--- Begin Materials provided ---

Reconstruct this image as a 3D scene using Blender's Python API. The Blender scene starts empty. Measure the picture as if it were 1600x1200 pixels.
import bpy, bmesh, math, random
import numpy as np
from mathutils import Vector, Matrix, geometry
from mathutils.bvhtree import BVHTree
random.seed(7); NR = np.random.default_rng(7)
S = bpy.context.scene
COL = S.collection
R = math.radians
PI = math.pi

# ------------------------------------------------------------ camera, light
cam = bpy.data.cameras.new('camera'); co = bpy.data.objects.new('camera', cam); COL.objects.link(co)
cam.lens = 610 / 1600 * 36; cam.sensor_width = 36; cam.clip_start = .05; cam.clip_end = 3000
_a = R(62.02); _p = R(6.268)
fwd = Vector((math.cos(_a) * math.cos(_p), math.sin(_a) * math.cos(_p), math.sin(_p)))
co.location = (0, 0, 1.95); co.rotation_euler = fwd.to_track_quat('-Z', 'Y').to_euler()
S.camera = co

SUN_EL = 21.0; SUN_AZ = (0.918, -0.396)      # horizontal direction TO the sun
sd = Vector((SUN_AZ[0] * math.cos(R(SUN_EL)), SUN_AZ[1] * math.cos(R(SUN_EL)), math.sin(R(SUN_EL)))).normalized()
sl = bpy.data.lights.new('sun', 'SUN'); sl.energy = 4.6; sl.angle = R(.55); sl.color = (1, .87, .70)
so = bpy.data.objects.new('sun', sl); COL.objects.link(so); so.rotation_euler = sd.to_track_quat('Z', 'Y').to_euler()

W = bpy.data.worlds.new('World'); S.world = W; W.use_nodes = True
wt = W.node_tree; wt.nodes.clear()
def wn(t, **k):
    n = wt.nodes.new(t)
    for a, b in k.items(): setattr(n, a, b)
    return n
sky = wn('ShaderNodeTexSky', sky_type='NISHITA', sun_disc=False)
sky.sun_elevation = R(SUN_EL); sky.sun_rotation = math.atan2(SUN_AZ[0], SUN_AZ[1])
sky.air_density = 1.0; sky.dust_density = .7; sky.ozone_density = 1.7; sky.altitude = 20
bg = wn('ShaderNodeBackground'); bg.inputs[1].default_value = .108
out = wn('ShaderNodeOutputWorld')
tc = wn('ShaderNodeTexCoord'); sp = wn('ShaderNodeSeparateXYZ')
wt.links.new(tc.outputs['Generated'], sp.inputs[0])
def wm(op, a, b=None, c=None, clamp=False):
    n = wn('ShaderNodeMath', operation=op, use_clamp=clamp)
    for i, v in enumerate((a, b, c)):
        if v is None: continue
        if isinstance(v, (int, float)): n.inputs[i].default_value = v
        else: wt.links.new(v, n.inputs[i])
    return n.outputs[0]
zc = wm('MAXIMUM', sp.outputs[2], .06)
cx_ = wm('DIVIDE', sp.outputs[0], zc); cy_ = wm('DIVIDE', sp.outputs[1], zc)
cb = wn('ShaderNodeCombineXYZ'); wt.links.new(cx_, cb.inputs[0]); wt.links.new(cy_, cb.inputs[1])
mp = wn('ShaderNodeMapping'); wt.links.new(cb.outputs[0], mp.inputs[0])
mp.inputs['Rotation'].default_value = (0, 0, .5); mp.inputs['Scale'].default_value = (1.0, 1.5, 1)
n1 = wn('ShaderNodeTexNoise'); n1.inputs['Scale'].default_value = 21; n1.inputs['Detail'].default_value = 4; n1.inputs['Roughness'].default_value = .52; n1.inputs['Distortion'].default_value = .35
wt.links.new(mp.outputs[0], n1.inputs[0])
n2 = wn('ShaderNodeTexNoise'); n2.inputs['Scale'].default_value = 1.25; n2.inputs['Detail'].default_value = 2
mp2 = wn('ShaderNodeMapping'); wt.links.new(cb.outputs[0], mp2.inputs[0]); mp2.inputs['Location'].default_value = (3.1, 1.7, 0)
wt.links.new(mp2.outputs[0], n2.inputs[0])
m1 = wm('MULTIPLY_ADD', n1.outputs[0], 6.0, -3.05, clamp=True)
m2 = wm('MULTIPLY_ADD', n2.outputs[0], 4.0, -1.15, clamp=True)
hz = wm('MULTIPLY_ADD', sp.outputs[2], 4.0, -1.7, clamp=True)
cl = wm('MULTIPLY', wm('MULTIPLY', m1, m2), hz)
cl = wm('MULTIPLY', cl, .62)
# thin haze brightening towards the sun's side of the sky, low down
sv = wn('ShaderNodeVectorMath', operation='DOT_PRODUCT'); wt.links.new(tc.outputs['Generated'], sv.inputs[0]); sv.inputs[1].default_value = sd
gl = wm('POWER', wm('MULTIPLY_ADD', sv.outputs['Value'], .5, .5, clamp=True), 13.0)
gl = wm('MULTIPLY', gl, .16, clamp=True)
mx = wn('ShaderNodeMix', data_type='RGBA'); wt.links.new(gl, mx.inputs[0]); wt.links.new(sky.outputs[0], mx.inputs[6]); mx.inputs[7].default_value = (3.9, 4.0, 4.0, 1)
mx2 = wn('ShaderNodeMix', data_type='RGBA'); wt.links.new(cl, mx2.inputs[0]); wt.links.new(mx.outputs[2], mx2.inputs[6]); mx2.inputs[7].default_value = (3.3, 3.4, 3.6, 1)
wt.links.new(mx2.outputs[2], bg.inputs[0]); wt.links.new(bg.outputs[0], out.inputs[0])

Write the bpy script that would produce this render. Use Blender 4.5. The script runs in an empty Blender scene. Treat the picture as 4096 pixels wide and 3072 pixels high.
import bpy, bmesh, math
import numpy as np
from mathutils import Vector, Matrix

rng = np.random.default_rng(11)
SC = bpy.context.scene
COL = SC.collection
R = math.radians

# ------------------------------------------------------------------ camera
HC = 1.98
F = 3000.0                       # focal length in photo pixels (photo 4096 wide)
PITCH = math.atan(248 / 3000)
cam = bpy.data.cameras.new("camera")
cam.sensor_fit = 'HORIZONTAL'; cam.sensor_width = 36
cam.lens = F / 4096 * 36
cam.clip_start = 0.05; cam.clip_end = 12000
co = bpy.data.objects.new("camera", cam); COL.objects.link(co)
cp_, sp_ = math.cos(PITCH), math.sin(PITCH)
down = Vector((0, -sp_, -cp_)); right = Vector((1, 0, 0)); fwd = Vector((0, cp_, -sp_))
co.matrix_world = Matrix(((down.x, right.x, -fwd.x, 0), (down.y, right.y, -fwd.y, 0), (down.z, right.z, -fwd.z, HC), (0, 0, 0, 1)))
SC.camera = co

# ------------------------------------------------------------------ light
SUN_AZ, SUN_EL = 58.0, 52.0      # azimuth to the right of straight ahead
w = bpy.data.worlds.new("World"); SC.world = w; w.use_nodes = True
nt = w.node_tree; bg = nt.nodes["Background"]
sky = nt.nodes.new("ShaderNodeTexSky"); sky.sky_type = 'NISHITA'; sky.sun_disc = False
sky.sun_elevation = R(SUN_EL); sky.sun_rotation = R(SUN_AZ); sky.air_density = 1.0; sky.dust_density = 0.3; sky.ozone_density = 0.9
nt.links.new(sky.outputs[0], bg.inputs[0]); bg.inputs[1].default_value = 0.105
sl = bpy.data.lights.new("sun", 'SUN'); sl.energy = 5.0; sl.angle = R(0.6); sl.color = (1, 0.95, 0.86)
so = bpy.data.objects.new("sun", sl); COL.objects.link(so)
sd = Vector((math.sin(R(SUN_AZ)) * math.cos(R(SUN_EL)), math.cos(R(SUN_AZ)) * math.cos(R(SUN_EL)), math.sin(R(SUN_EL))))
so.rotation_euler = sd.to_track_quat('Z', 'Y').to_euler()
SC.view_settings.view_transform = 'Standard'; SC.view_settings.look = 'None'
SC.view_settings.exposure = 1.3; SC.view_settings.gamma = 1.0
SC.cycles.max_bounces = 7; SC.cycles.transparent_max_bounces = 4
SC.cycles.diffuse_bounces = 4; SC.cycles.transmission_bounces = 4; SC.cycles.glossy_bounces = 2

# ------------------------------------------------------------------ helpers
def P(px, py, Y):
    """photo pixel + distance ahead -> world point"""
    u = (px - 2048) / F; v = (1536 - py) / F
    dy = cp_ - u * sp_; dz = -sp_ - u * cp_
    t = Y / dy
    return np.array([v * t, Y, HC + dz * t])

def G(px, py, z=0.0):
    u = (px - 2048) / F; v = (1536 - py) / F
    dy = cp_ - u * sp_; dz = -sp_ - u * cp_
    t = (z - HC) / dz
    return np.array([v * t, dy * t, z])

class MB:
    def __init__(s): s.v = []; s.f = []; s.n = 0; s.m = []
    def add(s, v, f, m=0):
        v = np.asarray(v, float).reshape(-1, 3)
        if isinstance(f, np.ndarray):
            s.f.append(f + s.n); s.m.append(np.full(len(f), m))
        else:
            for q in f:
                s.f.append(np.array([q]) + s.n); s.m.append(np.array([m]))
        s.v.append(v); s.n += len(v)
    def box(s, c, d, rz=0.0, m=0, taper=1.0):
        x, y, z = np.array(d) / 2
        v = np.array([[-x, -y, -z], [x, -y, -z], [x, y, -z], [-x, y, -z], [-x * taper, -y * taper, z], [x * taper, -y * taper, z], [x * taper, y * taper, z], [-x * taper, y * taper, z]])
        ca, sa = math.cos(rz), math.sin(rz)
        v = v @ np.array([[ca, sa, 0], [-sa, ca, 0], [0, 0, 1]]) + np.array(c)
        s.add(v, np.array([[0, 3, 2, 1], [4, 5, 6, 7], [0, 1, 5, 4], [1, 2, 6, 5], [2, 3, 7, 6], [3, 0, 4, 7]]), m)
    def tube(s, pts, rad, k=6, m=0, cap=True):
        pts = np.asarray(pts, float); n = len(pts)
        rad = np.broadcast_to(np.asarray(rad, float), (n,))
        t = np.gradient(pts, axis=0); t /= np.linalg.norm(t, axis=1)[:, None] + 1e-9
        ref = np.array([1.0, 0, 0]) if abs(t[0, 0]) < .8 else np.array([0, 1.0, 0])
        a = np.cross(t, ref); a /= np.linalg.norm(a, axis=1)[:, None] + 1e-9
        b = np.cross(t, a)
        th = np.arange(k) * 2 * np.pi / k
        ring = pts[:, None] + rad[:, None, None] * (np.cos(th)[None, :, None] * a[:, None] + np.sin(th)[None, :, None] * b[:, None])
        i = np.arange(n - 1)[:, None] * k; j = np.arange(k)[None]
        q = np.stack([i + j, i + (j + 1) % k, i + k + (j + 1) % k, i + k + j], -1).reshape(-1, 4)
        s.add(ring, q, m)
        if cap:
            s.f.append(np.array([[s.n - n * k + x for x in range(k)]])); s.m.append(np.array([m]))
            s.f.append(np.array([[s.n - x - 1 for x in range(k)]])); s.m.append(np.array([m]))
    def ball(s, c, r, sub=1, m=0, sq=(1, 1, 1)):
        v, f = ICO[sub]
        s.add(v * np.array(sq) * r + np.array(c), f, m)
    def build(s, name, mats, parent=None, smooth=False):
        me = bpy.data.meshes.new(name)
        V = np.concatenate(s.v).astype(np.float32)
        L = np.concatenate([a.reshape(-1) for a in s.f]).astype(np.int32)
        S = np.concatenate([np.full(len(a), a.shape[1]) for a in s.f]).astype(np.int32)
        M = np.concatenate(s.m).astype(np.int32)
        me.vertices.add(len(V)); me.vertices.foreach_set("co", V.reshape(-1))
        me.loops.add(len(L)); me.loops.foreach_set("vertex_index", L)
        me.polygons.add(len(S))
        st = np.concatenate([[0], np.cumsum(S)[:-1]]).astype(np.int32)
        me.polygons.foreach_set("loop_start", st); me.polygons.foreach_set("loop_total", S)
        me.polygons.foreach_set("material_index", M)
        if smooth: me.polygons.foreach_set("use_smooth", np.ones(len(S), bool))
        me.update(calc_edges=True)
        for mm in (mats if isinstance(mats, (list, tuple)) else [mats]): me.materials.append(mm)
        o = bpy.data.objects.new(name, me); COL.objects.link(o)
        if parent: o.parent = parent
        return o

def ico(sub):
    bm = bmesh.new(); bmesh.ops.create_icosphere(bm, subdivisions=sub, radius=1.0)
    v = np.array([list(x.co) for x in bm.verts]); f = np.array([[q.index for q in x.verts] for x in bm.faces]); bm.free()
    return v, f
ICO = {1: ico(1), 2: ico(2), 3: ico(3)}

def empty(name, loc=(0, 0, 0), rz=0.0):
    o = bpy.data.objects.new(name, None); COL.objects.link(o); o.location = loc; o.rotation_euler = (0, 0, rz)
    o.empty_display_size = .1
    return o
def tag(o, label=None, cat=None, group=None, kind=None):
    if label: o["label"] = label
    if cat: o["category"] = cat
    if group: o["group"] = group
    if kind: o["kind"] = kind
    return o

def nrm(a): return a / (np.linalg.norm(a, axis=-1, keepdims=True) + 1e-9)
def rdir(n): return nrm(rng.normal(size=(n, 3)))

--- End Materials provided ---

__Task description__: Your output must be the lines of the material above, from the first through the line that contains "S.camera = co", copied exactly. Include both endpoints and nothing else.

__Expected answer__:
Reconstruct this image as a 3D scene using Blender's Python API. The Blender scene starts empty. Measure the picture as if it were 1600x1200 pixels.
import bpy, bmesh, math, random
import numpy as np
from mathutils import Vector, Matrix, geometry
from mathutils.bvhtree import BVHTree
random.seed(7); NR = np.random.default_rng(7)
S = bpy.context.scene
COL = S.collection
R = math.radians
PI = math.pi

# ------------------------------------------------------------ camera, light
cam = bpy.data.cameras.new('camera'); co = bpy.data.objects.new('camera', cam); COL.objects.link(co)
cam.lens = 610 / 1600 * 36; cam.sensor_width = 36; cam.clip_start = .05; cam.clip_end = 3000
_a = R(62.02); _p = R(6.268)
fwd = Vector((math.cos(_a) * math.cos(_p), math.sin(_a) * math.cos(_p), math.sin(_p)))
co.location = (0, 0, 1.95); co.rotation_euler = fwd.to_track_quat('-Z', 'Y').to_euler()
S.camera = co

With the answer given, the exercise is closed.